> _Available data_
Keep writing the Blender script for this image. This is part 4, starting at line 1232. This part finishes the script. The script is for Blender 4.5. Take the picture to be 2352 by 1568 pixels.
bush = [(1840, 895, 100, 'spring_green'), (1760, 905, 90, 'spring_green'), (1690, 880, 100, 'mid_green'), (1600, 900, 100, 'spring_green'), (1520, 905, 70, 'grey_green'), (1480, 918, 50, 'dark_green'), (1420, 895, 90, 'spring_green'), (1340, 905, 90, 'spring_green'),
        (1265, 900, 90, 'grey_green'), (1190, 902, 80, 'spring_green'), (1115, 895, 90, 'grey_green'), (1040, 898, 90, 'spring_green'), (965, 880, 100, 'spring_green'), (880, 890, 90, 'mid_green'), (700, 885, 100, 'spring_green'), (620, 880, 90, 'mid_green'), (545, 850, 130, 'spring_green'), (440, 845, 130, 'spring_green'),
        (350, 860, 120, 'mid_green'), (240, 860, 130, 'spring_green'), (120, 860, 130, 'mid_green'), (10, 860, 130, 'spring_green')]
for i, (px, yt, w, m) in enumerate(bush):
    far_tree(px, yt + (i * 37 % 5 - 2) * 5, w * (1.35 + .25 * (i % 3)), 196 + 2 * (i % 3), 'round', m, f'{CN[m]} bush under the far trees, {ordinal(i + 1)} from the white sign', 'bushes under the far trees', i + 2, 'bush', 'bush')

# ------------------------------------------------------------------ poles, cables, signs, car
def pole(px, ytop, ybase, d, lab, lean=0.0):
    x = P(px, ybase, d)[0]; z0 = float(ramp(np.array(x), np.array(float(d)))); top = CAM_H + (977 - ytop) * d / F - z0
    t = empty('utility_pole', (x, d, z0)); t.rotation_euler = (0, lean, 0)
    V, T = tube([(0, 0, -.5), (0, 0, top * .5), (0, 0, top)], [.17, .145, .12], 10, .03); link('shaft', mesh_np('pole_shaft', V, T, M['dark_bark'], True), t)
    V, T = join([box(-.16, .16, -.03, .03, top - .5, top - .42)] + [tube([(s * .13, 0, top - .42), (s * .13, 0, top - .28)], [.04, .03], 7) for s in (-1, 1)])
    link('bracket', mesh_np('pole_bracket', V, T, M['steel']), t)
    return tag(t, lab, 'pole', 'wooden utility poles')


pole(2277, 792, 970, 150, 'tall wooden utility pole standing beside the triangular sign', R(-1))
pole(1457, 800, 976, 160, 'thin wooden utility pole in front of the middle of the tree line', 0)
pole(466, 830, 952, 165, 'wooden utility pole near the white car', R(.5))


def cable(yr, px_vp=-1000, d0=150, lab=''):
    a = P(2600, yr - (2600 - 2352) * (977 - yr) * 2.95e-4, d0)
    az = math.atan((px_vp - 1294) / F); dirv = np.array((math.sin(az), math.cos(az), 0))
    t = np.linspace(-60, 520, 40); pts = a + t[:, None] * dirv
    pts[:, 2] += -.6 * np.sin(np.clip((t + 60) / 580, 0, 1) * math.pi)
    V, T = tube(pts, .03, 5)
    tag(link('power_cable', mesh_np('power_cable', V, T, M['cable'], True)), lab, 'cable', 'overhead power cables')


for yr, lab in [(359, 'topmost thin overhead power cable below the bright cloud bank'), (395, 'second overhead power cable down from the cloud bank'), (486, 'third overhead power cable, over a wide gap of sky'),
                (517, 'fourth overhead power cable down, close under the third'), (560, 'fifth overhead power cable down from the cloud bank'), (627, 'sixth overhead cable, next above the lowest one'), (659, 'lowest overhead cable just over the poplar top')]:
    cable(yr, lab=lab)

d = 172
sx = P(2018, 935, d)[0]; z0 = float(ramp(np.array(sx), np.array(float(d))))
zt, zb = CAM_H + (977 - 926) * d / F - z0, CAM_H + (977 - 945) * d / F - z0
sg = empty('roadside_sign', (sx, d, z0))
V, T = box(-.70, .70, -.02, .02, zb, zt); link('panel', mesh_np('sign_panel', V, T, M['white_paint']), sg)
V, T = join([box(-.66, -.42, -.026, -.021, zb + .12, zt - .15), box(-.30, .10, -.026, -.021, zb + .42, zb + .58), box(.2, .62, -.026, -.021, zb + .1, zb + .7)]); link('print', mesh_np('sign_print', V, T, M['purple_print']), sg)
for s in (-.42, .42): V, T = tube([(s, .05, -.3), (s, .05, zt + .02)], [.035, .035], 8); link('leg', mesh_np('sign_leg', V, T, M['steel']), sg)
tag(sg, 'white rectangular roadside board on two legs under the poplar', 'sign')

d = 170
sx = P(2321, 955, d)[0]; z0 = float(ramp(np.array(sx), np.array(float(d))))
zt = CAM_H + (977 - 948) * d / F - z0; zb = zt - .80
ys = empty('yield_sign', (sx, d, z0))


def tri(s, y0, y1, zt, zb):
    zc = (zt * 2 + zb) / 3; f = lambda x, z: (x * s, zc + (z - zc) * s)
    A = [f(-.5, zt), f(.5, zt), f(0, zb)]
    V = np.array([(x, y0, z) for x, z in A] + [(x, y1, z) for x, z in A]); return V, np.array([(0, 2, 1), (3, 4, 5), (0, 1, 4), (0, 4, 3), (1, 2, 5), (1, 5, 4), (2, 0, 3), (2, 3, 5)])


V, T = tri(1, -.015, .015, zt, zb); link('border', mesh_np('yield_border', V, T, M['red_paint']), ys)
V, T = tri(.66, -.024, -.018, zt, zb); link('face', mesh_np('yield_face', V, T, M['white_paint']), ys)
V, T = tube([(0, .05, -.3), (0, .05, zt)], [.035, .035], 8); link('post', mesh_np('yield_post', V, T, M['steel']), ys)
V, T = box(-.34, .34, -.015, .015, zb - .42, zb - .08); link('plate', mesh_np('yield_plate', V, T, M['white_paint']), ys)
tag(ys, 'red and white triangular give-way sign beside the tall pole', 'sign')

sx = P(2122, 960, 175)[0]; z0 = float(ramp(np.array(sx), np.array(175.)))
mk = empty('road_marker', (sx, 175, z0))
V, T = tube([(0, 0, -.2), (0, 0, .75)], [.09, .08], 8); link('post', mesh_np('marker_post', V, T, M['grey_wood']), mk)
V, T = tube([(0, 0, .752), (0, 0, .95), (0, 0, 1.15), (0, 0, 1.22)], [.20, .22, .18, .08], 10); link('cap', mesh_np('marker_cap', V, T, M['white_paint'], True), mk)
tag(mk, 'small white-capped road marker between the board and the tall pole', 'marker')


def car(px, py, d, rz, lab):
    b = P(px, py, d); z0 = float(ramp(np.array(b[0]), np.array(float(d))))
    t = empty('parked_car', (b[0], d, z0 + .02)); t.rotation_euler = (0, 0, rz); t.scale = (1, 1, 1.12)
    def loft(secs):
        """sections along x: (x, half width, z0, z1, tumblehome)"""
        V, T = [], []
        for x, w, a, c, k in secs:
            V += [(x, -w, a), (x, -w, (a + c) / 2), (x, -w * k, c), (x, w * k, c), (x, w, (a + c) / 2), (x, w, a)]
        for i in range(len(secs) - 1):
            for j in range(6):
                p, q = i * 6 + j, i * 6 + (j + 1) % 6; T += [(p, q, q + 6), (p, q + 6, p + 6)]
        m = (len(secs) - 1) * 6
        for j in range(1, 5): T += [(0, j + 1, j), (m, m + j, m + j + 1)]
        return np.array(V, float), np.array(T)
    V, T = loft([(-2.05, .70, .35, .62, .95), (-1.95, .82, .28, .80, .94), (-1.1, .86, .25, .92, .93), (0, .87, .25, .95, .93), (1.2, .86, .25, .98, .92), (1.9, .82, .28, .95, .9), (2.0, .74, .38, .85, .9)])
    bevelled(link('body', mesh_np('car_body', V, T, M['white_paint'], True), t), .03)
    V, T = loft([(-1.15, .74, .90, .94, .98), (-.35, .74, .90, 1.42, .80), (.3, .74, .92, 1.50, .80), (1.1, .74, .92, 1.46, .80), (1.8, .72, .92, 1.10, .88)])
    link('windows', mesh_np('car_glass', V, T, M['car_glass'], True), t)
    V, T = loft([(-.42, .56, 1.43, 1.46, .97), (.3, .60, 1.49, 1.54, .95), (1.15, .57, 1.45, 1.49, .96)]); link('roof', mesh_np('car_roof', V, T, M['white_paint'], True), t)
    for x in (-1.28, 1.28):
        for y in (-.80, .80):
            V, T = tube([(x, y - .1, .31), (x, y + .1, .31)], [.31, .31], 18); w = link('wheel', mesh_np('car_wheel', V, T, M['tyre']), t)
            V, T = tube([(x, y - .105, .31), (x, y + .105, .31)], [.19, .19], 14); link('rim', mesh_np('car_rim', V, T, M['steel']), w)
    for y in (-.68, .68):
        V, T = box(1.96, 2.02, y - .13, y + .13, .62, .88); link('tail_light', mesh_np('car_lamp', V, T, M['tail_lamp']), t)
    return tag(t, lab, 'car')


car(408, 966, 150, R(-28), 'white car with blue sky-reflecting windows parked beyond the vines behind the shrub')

> _Instruction_
Please print exactly what appears from the first line of the data through the line with "far_tree(px, yt +", including both of those lines and nothing past them.

> _The solution_
Keep writing the Blender script for this image. This is part 4, starting at line 1232. This part finishes the script. The script is for Blender 4.5. Take the picture to be 2352 by 1568 pixels.
bush = [(1840, 895, 100, 'spring_green'), (1760, 905, 90, 'spring_green'), (1690, 880, 100, 'mid_green'), (1600, 900, 100, 'spring_green'), (1520, 905, 70, 'grey_green'), (1480, 918, 50, 'dark_green'), (1420, 895, 90, 'spring_green'), (1340, 905, 90, 'spring_green'),
        (1265, 900, 90, 'grey_green'), (1190, 902, 80, 'spring_green'), (1115, 895, 90, 'grey_green'), (1040, 898, 90, 'spring_green'), (965, 880, 100, 'spring_green'), (880, 890, 90, 'mid_green'), (700, 885, 100, 'spring_green'), (620, 880, 90, 'mid_green'), (545, 850, 130, 'spring_green'), (440, 845, 130, 'spring_green'),
        (350, 860, 120, 'mid_green'), (240, 860, 130, 'spring_green'), (120, 860, 130, 'mid_green'), (10, 860, 130, 'spring_green')]
for i, (px, yt, w, m) in enumerate(bush):
    far_tree(px, yt + (i * 37 % 5 - 2) * 5, w * (1.35 + .25 * (i % 3)), 196 + 2 * (i % 3), 'round', m, f'{CN[m]} bush under the far trees, {ordinal(i + 1)} from the white sign', 'bushes under the far trees', i + 2, 'bush', 'bush')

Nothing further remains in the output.